Cuma, Ağustos 25, 2006

the last day

aman da aman tükkanda ki son günüm budur. şükür diyoruz ve uzun hafta sonunda alll byyyyy myyyy seellffff diye naralar atmak istiyoruz....

Çarşamba, Ağustos 23, 2006

Six Feet Under


favori dizim. yıkıcı, kırıcı, şaşırtıcı, her cümlesi anlamlı... boş değil hemşerim. beğenmeyeni yok...

açlık


insan acıktı mı yerinde duramıyor iyi mi? algılayabildiğim kadarı ile açlık mide ile alakalı değil tamamen göz-beyin etkileşmesi( Her gördüğü yiyeceğe saldıran çocuk modeli) de sayılmaz. karnımızda birşey var ve belirli aralıklarla ki bu aralıklar 4-5 saate tekabül ediyor, kendi kendine büzülüyor, sıkışıyor, içine çöküyor( zeki arkadaşlar uyurken neden acıkmıyoruz diye soracaklar, çünkü uyuyoruz uyurken bir çok şeyi yapmıyoruz....- kıvıramadım çünkü açım-). lise biyoloji dersi laboratuvar demirbaşı olan içorganları takçıkar modelinde( torso modeli imiş adı) görülebileceği üzere mideye büzüşecek yer yoktur. maket yanlıştır. ne olduğunu şu an bilmediğim "şey" in varlığı es geçilmiş büzüşme alanı ayrılmamıştır.
tok açın halinden de anlamıyor canlar...

Pazartesi, Ağustos 21, 2006

dert

ah hayat sen nelere kadirsin... neden 6 olduğumu sorgulamak istemezdim kendimi olduğum gibi kabul ederdim.... hala da öyle... benim doğrularım bence gerçek olanlar, olması gerekenler, herkesin doğruları olmalılar. lakin öyle değil, tevir çeşit insan mevcut. bu durumda anlaşmak kolay olmuyor. anlaştık diyorsun bi yamuğunu görüyorsun yine olmuyor. vay anam vay, ne dert be :P

aman da yalnız kaldım ey internet

bizimkisilerin kayseriye düğüne gitmesini sağlayaraktan ( ki benim de gitmem gerek idi lakin vazcaydım, evde kafa dinleyem dedim o da yemedi, tükana git-gel edecez) evde tek başıma bir hafta geçireceğim. ama bunun ne tadı var ne de tuzu. eve çağıaracak bir arkadaş bir eş bir dost bilem yok. kös kös oturur her zaman ki gibi tv izlerim. mesai saatleri dışında tabii. ay düğün sen nelere kadirsin.....

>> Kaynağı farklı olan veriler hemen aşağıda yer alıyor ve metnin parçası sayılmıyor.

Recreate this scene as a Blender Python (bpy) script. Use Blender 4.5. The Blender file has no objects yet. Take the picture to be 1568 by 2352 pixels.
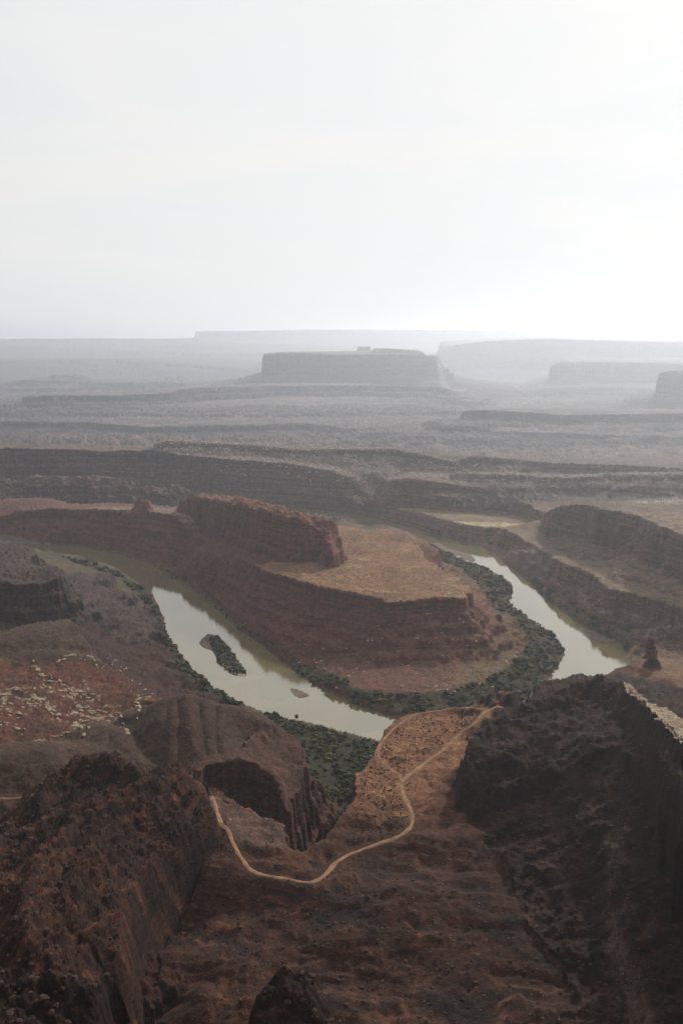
import bpy, math, random
import numpy as np
from mathutils import Vector

random.seed(7)
rng = np.random.default_rng(11)
scene = bpy.context.scene

# ------------------------------------------------------------------ camera
CAMZ = 600.0
PITCH = math.radians(10.07)
FP, U0, V0 = 2287.0, 784.0, 1176.0      # photo measured in a 1568 x 2352 raster
cam_d = bpy.data.cameras.new("camera")
cam = bpy.data.objects.new("camera", cam_d)
scene.collection.objects.link(cam)
cam.location = (0, 0, CAMZ)
cam.rotation_euler = (math.radians(90) - PITCH, 0, 0)
cam_d.sensor_fit = 'VERTICAL'
cam_d.sensor_height = 36.0
cam_d.sensor_width = 24.0
cam_d.lens = 35.0
cam_d.clip_start = 0.5
cam_d.clip_end = 200000
scene.camera = cam

# ------------------------------------------------------------------ light
SUN_AZ = math.radians(26)      # to the right of the view direction (+Y)
SUN_EL = math.radians(28)
SKY_STRENGTH = 0.1
world = bpy.data.worlds.new("World")
scene.world = world
world.use_nodes = True
nt = world.node_tree
nt.nodes.clear()
def N(t, typ, **kw):
    n = t.nodes.new(typ)
    for k, v in kw.items():
        setattr(n, k, v)
    return n
out = N(nt, 'ShaderNodeOutputWorld')
bg = N(nt, 'ShaderNodeBackground'); bg.inputs['Strength'].default_value = SKY_STRENGTH
sky = N(nt, 'ShaderNodeTexSky'); sky.sky_type = 'NISHITA'; sky.sun_disc = False
sky.sun_elevation = SUN_EL; sky.sun_rotation = SUN_AZ
sky.altitude = 1800; sky.dust_density = 4.0; sky.air_density = 1.2; sky.ozone_density = 1.0
tc = N(nt, 'ShaderNodeTexCoord')
sund = (math.sin(SUN_AZ)*math.cos(SUN_EL), math.cos(SUN_AZ)*math.cos(SUN_EL), math.sin(SUN_EL))
dot = N(nt, 'ShaderNodeVectorMath', operation='DOT_PRODUCT'); dot.inputs[1].default_value = sund
nt.links.new(tc.outputs['Generated'], dot.inputs[0])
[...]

Cumartesi, Ağustos 19, 2006

e bi ben kaldım eksik.....



pınar altuğ benimle de çıksın, bana da aşık olsun.... tam olsun

ben de bahsedivereyim

malumunuz teknolojinin ilerlemesiyle eskiden nadir ayyuka çıkan yatak odası görüntüleri çok kolay bir şekilde kayıt edilip orda burda ortamlara salınmakta şimdilerde. gülben ergen- gamze özçelik-liseli serap derken hepsini izleyemedik (gülben ergen videosu olan varsa iletişime geçelim) neden izliyoruz onun cevabını bulmaya kalkışacak değilim, ama ben neden bakıyorum ondan bahsedeyim. birincisi bu videolarda bildiğimizin dışında bir olay vuku bulmamakta. yani varsa da ben denk gelemedim henüz :P ikincisi bahsettiğimiz görüntülerde orda burda beyanat veren, ahkam kesen, onu bunu eleştiren medyatik kişiler olduğundan,izleyip "0ha olaya gel" dememiz için birebirler. üçüncüsü herkesler izliyor da ben izlesem ne olacak.... buraya kadar benim açımdan yaklaşmayı denedik. lakin medyanın ve de diğer insanların tutumlarını görünce, benim kadar saf olmadıklarını görüyoruz. bunu irdeleyecek değilim lakin son günlerde geç olsa da gündeme girmeyi başaran "ali kırca" videosundan bahsetmeyi isterim. o da şöyle. beyefendinin kendisi yamuk bir kişilik olmadığından, baya baya sevilip sayıldığından (son zamanlarda ki atv ana haberin içeriği ve de gidişatı açısından "yeni reha vakası" dediğim olmuştur) zamanında pek popüler olan olaylara girip çıktığından (vukuatlı yani destekçi bol ) ve de erkek olduğundan hasır altı edilmeye çalışıyor idi. fakat daha sonra içi gıcıklanan bazı kişiler bundan bahsetme ihtiyacı duydular. sonradan sonraya ise gündeme oturmayacak olsa da bundan bahsedilecek. ama ali kırca nın videosu nu diğerlerinden ayıran çok öenmli bir ayrıntı var. o da gizli çekiliyor olsa da , şantaj amaçlı olsa da, ali kırca gayet başarılı. diğerlerinde olduğu gibi para sızdırmak için, eşe dosta göstermek için bayıltılmış değil, sohbet ettirilmiş değil :))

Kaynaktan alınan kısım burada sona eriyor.